15 Temmuz hain darbe girişimi sonrası başlayan FETÖ operasyonları takribi bir miyon insana ulaştı. Bu sayı yakın akraba ile çarpıldığında 20 yakın akraba x 1000.000 = 20 milyon insan yapar. Uzak akraba ile hesaplanırsa 40 yakın + uzak akraba x 1000.000 = 40 milyon insan yapar.
Türkiye’nin yarısına yakın bir nüfusu etkileyen bir operasyondan bahsediyoruz. Operasyonun adı FETÖ Operasyonu. Gerçekte Ak Parti kurucularına, Ak Parti’nin duayen isimlerine, Ak Parti tabanına yapılan bir operasyon.
Operasyonlar CHP tabanını da, MHP tabanını da etkilemedi. Sadece Ak Parti tabanını etkiledi. Çünkü ihbar listelerinde yer alan isimlerin önemli bölümü Ak Parti kurucularıydı.
Bir kişi 750 kişilik, 1500 kişilik FETÖ listesi yazmış. Savcılık listeyi işleme koymuş.

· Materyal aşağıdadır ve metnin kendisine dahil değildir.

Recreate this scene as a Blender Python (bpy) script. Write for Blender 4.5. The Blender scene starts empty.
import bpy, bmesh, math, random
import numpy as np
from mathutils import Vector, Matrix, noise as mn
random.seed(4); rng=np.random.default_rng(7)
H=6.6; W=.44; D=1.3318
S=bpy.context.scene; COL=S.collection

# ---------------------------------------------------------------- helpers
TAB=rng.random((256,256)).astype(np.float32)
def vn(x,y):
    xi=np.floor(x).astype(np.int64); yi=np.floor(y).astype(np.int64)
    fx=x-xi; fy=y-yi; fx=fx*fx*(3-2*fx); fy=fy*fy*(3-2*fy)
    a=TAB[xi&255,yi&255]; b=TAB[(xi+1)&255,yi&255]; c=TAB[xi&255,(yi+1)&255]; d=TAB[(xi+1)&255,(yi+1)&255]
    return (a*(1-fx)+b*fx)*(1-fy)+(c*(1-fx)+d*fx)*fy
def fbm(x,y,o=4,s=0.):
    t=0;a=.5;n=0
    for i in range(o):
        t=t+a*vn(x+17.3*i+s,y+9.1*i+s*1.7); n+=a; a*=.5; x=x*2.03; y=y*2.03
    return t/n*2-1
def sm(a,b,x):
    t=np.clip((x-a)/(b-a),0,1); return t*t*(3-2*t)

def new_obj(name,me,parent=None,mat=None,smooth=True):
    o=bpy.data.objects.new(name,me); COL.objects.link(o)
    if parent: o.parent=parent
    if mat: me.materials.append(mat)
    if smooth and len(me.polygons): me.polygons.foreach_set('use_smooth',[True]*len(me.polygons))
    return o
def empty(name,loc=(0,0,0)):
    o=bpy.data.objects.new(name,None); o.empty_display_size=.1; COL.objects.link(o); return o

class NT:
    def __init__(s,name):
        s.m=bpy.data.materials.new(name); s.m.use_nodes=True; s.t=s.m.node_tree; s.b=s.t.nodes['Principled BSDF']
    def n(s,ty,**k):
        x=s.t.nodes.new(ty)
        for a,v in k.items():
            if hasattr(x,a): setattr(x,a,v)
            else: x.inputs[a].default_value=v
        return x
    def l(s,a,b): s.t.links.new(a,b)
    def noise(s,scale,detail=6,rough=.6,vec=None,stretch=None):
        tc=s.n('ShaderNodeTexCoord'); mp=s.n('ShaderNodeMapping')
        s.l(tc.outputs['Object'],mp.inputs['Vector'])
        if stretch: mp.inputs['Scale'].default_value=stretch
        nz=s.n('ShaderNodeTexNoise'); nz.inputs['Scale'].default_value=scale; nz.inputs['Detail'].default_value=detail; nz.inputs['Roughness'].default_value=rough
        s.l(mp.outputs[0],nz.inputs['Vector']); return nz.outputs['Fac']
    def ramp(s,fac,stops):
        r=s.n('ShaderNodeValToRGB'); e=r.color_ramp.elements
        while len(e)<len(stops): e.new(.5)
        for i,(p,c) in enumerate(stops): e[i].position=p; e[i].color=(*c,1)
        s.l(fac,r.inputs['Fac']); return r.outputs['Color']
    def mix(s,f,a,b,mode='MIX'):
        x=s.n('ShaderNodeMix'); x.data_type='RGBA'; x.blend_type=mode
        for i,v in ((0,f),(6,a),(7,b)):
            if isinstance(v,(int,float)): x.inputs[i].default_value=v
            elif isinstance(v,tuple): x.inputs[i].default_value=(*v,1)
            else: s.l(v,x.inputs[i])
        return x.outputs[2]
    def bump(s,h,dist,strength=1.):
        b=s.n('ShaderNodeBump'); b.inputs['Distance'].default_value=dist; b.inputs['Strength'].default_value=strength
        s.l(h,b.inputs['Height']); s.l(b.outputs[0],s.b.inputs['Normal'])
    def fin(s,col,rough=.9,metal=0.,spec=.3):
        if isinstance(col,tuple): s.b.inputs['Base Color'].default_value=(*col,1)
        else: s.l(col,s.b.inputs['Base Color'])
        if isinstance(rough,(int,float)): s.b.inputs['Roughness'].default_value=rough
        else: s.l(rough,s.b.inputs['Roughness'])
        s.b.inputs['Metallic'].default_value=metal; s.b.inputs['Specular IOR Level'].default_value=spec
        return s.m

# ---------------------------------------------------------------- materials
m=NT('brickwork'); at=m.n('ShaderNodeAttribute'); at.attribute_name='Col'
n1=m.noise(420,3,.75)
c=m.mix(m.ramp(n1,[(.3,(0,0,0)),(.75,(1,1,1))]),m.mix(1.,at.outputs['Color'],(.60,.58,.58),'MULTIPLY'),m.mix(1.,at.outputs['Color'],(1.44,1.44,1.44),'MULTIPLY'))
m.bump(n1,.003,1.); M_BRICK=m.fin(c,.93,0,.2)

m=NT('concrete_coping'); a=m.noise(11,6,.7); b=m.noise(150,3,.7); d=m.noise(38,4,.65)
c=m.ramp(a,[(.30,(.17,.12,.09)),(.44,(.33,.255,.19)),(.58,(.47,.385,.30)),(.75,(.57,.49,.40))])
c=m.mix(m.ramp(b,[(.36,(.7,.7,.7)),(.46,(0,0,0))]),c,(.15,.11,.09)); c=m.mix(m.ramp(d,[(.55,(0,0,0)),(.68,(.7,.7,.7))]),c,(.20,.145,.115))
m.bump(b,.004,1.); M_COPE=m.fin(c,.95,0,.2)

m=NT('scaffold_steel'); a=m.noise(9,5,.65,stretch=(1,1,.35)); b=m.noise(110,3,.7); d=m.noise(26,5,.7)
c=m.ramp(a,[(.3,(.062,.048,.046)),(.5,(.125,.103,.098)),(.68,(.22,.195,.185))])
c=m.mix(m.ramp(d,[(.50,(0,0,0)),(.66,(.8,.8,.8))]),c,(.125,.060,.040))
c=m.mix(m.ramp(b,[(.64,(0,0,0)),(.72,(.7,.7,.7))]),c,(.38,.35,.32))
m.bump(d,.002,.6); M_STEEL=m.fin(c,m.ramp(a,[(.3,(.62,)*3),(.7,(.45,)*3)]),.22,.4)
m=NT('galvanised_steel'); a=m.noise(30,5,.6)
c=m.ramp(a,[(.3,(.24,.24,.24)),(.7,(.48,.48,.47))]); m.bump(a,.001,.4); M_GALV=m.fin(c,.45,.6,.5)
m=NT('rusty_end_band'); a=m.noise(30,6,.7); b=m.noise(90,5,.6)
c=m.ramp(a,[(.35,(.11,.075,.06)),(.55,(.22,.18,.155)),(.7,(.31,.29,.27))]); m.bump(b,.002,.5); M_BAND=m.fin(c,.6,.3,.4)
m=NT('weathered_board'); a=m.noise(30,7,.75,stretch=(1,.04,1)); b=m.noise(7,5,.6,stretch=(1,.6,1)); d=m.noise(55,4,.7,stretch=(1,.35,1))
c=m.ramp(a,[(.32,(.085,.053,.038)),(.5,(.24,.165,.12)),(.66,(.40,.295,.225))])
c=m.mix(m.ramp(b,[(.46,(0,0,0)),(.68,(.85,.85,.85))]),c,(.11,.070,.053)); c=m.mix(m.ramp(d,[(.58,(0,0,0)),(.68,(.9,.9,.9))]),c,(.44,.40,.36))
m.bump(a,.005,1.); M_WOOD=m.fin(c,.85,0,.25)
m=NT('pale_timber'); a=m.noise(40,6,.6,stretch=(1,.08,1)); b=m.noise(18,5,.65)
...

Odatv’den Müyesser Yıldız yazdı. Verilen listenin büyük bölümünün FETÖ ile uzaktan yakından ilgisi yokmuş. Hatta itirafçı adı altında liste veren şahıs listeleri kendisinin hazırlamadığını savcılığa verdiği resmi ifadesinde itiraf etti. (Bu belge de bende mevcut)
Listeleri hazırlayarak kendisine imzalattıranları da savcılık ifadesinde deşifre etti.
İşte bu 16 Temmuz Nitelikli Darbesi’nin ilk adımı.
İkinci adımında kimler var?
Troller, yanlış yönlendirilen medya organları.
Sadece bir örnek vereceğim, benzer örnekleri çoğaltmak mümkün.
Ak Parti iftarında bir kare fotoğraf çekiliyor. O fotoğraf karesi FETÖ iftarı olarak medyaya servis ediliyor.
Ak Parti kurucusu bir gazeteci tüm dünyaya FETÖCÜ, HAİN ilan ediliyor.
Adalet Bakanı Abdülhamit Gül “Lekelenmeme Hakkı” ile ilgili ilk açıklamasını 2017 yılında twitter hesabından yazarak gündeme getirmişti. Yeni çıkarılan KHK ile ‘Lekelenmeme Hakkı’nın güvence altına alındığını söylemişti.
Adalet Bakanı Abdulhamit Gül, Ankara Hakimevinde 07.11.2018 tarihinde düzenlenen "Ceza Muhakemesinde Lekelenmeme Hakkı Çalıştayı"nda yaptığı konuşmada, suç ve suçlulukla mücadelede ceza adaleti sisteminin hızlı, etkin ve adil işleyişinin büyük önem taşıdığını söyledi.
"30 bin 609 soruşturma yapılmasına yer olmadığı kararı verildi"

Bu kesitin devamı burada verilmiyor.